Estudos preliminares referente a segunda edição do projeto “Nascer no Brasil: Inquérito Nacional sobre Parto e Nascimento”, demonstrou que a mortalidade materna ainda é alta no país, resultando em 52,8 óbitos por cada 100.000 nascidos vivos, ainda longe de refletir a meta imposta na agenda 2030 de 30/100.000. Longe de determinar que todas as mortes maternas são casos de violência obstétrica, os dados elevados demonstram que a ocorrência de óbitos são consequências da negligência do Estado na tutela ao direito à saúde (Leal, et al, 2023).
No estudo, além de identificadas que são as mulheres negras (pretas e pardas) as maiores usuárias do Sistema Único de Saúde- SUS, a incidência de mortes maternas é quase o dobro, quando comparadas às mulheres brancas (Leal, et al, 2023). Entre os anos de 2015 a 2021 as causas obstétricas foram responsáveis por aproximadamente 60% dos óbitos maternos. Ao se apontarem as quatro principais causas de mortalidade materna- aborto, hipertensão, hemorragia e infecção- o risco de óbito das mulheres negras foi superior ao das mulheres brancas. Registrando uma diferença de até três óbitos por um por transtornos hipertensivos (Leal, et al, 2023).
No entanto, o marcador interseccional não está sendo utilizado nas análises dos dados para a avaliação dos serviços social e de saúde. Além disso o racismo institucional impede que os profissionais de saúde percebam a diferenciação no atendimento público (Fattorelli, 2019). Isto porque, apesar dos dados apresentarem um número maior de mortes em mulheres negras, entrevista realizada no Distrito Federal, profissionais da área de saúde afirmaram não identificar racismo nos atendimentos, alegando que a diferença de atendimento se dá pela gravidade do caso ou risco à saúde (Carneiro, 2017). Corroborando, outro estudo realizado em uma maternidade pública do Rio Janeiro, profissionais de saúde também afirmaram a igualdade de tratamento entre mulheres, e caso houvesse alguma discriminação se faria sentir pela condição socioeconômica dessas mulheres (Santos, 2022).
Contudo, o marcador único, parece não trazer à tona a realidade social.
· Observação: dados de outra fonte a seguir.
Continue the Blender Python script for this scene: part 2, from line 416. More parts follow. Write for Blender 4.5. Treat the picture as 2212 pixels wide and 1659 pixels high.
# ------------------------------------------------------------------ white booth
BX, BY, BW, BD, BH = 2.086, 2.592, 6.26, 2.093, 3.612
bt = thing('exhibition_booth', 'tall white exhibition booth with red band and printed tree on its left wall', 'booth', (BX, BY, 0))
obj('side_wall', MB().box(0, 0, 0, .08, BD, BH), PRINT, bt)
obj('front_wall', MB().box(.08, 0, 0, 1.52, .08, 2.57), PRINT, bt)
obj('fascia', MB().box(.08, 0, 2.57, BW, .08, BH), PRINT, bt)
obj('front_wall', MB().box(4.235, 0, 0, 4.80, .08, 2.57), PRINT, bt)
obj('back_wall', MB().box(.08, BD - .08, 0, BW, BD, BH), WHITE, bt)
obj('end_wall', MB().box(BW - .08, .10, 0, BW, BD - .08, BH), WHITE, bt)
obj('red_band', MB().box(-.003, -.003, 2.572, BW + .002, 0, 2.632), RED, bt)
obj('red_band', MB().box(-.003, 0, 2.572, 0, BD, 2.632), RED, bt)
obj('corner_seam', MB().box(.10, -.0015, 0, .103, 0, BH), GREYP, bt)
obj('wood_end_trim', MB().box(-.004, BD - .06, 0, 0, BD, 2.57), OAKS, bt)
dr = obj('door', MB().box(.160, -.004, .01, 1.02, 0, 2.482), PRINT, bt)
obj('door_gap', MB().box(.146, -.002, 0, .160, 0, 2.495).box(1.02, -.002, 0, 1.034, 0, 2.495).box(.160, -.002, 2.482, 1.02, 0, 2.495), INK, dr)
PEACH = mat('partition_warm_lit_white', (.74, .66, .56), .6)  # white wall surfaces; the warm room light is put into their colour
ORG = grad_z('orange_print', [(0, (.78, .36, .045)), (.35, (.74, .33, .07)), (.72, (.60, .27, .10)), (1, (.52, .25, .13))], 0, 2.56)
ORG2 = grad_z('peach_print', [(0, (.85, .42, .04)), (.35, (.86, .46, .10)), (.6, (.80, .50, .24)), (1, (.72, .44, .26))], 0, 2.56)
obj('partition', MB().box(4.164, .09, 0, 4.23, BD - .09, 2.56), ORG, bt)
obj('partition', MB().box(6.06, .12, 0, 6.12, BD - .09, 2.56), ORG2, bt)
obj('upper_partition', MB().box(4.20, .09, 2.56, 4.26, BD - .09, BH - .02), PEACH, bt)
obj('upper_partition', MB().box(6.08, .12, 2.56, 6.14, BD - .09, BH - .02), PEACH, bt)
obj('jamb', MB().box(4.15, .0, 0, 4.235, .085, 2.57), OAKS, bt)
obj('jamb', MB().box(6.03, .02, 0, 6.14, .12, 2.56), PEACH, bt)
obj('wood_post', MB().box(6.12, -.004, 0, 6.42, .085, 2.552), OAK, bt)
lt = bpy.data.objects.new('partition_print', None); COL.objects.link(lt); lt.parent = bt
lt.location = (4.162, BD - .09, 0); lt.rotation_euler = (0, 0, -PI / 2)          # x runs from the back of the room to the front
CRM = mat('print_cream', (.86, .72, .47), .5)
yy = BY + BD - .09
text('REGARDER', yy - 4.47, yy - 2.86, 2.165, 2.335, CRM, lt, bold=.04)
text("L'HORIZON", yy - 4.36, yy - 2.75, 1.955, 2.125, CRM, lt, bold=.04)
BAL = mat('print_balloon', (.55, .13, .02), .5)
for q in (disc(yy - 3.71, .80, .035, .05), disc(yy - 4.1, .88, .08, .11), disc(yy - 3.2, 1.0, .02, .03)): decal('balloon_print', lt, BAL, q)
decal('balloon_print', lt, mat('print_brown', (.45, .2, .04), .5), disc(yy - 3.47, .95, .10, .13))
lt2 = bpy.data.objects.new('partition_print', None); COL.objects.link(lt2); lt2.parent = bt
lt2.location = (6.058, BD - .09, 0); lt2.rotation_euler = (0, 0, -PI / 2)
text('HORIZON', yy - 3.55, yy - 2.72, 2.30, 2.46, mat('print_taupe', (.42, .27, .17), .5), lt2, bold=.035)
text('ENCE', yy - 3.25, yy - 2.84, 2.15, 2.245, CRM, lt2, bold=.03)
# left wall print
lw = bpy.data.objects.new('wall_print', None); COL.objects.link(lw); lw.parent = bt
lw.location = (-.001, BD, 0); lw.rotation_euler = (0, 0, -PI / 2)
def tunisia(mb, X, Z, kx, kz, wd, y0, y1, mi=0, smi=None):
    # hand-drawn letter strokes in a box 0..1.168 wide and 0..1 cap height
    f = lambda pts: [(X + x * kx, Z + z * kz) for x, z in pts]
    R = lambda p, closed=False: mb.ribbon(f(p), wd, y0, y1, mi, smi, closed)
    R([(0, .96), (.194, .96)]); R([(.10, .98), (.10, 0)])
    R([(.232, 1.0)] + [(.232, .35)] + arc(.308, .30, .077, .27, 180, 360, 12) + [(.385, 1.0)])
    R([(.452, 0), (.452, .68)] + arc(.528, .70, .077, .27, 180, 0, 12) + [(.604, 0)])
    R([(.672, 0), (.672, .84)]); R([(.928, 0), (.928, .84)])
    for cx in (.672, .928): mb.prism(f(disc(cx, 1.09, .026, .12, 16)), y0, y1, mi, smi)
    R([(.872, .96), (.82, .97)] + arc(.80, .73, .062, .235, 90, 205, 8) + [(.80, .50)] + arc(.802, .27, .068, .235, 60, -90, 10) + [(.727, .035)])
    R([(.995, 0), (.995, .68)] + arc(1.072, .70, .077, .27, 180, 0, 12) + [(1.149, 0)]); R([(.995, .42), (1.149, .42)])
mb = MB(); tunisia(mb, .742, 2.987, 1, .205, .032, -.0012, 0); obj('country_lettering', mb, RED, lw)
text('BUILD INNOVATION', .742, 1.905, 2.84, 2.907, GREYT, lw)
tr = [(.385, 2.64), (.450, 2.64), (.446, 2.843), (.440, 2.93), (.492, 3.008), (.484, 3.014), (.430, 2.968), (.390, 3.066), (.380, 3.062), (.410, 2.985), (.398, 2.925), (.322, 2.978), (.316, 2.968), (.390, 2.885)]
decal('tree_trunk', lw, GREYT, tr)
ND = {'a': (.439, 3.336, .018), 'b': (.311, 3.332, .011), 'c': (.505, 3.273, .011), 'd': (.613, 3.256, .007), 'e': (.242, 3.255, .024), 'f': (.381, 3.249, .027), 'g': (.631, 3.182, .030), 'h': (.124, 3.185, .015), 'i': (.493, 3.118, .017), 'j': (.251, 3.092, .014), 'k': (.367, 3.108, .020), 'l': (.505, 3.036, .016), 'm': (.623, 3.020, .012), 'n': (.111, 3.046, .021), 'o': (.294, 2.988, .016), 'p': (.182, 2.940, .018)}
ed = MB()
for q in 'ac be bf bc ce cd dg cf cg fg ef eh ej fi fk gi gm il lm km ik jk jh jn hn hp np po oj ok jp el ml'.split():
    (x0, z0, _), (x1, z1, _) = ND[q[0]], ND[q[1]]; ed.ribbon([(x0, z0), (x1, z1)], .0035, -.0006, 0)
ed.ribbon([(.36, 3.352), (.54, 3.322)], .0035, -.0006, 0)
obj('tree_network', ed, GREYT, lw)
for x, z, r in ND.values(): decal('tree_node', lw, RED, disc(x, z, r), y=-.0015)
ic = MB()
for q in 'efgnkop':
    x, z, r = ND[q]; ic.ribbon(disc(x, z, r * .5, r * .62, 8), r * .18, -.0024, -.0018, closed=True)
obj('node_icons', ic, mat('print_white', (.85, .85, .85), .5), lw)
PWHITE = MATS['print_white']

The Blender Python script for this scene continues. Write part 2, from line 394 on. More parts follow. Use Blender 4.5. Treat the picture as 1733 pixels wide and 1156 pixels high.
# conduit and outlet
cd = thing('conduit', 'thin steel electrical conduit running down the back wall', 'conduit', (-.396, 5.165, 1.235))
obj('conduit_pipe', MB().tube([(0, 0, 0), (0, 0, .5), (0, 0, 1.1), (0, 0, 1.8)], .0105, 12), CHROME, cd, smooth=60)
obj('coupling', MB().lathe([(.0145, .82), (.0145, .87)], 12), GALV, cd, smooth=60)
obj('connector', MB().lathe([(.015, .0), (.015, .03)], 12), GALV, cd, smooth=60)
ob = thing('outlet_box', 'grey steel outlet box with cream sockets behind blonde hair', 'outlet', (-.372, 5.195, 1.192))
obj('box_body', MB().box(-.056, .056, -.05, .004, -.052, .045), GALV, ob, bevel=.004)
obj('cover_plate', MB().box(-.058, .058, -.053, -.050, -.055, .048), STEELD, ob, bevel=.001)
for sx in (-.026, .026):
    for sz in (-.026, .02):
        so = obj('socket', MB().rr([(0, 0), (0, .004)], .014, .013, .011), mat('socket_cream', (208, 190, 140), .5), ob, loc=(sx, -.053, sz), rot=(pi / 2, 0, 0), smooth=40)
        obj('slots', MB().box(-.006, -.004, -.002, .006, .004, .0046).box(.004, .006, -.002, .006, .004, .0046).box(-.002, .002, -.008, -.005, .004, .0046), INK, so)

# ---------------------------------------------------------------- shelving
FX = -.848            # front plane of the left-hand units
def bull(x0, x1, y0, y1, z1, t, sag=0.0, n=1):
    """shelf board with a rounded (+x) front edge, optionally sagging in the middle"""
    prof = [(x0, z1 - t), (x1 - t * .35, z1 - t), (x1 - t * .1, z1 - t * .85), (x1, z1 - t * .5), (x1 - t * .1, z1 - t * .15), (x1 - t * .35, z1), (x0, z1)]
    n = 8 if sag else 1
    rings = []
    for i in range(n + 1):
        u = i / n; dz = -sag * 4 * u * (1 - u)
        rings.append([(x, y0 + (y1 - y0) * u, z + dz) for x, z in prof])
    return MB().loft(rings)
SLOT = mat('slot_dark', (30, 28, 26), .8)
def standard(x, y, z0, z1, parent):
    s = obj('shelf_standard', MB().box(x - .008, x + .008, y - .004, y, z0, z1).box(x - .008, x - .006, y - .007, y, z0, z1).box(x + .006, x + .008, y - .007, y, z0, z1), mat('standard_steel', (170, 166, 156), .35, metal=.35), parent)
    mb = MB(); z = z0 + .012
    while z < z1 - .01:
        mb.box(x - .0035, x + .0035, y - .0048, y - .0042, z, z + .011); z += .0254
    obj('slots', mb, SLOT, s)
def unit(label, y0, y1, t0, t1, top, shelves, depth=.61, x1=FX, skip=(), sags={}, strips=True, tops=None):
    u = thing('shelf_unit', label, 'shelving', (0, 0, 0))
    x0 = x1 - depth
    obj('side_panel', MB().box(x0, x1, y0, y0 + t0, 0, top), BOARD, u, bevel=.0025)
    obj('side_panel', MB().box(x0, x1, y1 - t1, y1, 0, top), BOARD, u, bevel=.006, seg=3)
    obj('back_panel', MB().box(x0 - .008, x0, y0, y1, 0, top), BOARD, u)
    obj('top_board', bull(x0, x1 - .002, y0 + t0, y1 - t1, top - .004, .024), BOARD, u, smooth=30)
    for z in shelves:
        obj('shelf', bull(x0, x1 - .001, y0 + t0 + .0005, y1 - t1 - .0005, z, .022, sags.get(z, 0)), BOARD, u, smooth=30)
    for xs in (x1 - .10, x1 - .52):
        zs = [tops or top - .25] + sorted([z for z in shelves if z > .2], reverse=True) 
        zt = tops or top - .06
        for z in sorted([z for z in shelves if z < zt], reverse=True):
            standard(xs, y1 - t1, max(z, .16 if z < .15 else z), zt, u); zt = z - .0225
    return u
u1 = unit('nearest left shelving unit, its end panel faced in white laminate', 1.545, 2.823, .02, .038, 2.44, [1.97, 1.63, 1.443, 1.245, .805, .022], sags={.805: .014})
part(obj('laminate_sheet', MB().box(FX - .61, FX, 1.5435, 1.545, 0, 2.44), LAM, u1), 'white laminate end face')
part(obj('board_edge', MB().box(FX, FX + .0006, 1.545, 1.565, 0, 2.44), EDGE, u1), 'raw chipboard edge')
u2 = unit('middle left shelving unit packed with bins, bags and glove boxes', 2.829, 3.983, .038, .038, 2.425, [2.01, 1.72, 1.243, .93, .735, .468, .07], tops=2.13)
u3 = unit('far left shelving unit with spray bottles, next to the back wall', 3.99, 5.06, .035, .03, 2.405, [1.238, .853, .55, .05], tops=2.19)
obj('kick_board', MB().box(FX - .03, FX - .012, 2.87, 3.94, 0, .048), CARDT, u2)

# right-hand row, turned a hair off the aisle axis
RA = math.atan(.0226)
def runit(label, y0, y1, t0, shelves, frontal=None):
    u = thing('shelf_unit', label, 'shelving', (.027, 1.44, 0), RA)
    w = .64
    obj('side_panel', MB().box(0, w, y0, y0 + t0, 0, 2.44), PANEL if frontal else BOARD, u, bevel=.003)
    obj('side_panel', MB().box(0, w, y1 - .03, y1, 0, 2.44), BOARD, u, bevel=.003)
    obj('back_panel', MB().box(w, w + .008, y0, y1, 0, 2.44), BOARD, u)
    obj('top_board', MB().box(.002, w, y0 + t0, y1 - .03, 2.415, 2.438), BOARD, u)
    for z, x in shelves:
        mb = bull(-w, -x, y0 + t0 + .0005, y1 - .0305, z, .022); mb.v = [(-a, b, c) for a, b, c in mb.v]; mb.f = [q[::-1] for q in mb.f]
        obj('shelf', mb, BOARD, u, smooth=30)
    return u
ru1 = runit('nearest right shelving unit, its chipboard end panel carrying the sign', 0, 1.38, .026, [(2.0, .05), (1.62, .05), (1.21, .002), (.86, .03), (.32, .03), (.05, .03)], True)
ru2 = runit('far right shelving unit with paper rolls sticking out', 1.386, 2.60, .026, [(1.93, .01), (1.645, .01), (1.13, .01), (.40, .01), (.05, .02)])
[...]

Segundo os autores Mittelbach e Albuquerque (2022) quando estes profissionais de saúde deixam de considerar que mulheres negras, estatisticamente apresentam maior riscos de complicações e morte na gestação, parto e puerpério, o risco à saúde demarcado por eles está desnivelado. Além disso, analisar o enfrentamento à violência obstétrica pela igualdade normativa, não pontuam, conforme expõe Santos (2022) as pautas relativas às especificidades das mulheres negras, ou seja, condições trabalho, moradia, saúde, religião, entre tantos outros marcadores que marginalizam às mulheres negras.
Assim, o estudo de mortes maternas deve ser analisado pela lente da interseccionalidade, pois as condições de raça, classe, sexualidade das mulheres, impactam de forma direta nesta violência perpetradas contra as mulheres, em especial em mulheres negras.
O elevado número de mortes maternas evitáveis revela a violência institucional. E por consequência a ineficiência do Estado na proteção aos direitos reprodutivos das mulheres.
Apesar de ser uma violência de gênero, é perceptível quais corpos são mais suscetíveis de sofrer a violência. Contudo, conforme demonstrado, profissionais de saúde não consideram o racismo como uma violência praticada nos atendimentos, embora os dados acerca das mortes maternas demonstrem o contrário.
A utilização de marcador único na análise dos dados invisibilizam corpos e histórias, demonstrando a manutenção do sistema de opressão e subjugação, legitimados por uma estrutura social racista, sexista e desigual. Portanto, somente ao utilizar as lentes da interseccionalidade percebendo os como os marcadores de gênero, raça, sexualidade, idade, entre outros atravessam os corpos de mulheres de forma diferente poderá se alcançar a justiça reprodutiva.